■ **Data shown**
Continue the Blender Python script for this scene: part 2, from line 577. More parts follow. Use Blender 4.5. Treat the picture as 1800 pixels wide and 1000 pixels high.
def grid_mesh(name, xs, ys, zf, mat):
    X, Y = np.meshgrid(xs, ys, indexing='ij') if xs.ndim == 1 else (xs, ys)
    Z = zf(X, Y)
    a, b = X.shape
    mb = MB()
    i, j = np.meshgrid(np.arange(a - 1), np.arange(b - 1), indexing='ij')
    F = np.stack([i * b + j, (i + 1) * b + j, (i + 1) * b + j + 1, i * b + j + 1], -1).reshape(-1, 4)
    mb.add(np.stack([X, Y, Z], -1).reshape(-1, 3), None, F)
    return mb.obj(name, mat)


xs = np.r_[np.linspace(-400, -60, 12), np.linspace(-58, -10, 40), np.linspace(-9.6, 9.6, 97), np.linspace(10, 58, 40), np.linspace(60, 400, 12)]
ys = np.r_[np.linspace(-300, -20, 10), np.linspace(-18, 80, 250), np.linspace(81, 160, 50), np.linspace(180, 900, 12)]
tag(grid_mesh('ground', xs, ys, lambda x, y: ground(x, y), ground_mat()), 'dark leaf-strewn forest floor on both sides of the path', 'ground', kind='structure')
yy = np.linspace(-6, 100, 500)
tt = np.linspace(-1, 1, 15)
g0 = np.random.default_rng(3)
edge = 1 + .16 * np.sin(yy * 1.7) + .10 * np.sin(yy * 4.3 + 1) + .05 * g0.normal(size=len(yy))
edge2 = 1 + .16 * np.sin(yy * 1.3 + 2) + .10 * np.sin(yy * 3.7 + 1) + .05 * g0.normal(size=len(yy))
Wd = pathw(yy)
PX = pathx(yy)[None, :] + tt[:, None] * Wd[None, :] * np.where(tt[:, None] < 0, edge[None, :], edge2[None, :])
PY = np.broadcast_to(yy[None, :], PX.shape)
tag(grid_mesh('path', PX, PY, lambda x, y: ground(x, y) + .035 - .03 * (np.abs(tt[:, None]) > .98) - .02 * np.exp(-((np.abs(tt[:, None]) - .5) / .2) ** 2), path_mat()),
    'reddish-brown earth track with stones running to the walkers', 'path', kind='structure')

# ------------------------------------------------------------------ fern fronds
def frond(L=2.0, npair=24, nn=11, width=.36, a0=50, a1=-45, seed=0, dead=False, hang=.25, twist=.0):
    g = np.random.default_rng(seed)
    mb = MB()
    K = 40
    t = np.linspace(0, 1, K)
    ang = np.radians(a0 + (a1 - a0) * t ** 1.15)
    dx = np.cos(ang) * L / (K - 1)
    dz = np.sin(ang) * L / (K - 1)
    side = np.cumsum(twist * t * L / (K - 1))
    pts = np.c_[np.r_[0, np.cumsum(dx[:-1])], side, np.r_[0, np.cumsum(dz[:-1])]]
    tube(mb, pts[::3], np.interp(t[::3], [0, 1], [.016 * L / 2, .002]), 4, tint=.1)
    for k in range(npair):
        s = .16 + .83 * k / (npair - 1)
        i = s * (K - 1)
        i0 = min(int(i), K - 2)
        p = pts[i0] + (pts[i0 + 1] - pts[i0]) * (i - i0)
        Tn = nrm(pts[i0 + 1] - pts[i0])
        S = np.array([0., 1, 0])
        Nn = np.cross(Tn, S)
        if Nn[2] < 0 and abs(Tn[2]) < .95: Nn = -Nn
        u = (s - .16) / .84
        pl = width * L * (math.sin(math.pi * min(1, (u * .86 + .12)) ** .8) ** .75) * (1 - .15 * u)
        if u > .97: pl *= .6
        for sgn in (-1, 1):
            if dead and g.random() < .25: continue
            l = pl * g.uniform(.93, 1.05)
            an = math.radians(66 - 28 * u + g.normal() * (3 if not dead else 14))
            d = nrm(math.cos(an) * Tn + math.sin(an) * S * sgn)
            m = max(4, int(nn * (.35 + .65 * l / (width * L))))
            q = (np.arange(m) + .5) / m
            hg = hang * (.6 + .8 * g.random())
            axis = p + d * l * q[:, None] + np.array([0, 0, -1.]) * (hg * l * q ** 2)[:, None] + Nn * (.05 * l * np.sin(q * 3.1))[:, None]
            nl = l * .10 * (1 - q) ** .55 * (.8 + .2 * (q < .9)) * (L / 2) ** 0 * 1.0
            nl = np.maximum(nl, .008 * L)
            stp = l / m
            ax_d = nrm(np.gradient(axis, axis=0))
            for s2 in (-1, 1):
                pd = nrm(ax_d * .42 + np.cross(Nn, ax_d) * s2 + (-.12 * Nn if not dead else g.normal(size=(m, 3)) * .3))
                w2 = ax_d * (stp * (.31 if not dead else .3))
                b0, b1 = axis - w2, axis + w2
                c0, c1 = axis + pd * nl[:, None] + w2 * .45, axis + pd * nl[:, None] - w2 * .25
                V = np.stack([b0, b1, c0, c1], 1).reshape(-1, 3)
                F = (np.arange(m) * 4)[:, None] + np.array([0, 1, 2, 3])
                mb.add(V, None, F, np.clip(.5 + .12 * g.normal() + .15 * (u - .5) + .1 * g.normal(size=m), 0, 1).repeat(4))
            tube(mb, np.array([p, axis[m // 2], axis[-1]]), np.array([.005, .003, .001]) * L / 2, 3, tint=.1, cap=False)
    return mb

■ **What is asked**
Your output must be the lines of the material above, from the first through the line that contains "return mb.obj(name, mat)", copied exactly. Include both endpoints and nothing else.

■ **Exercise result**
Continue the Blender Python script for this scene: part 2, from line 577. More parts follow. Use Blender 4.5. Treat the picture as 1800 pixels wide and 1000 pixels high.
def grid_mesh(name, xs, ys, zf, mat):
    X, Y = np.meshgrid(xs, ys, indexing='ij') if xs.ndim == 1 else (xs, ys)
    Z = zf(X, Y)
    a, b = X.shape
    mb = MB()
    i, j = np.meshgrid(np.arange(a - 1), np.arange(b - 1), indexing='ij')
    F = np.stack([i * b + j, (i + 1) * b + j, (i + 1) * b + j + 1, i * b + j + 1], -1).reshape(-1, 4)
    mb.add(np.stack([X, Y, Z], -1).reshape(-1, 3), None, F)
    return mb.obj(name, mat)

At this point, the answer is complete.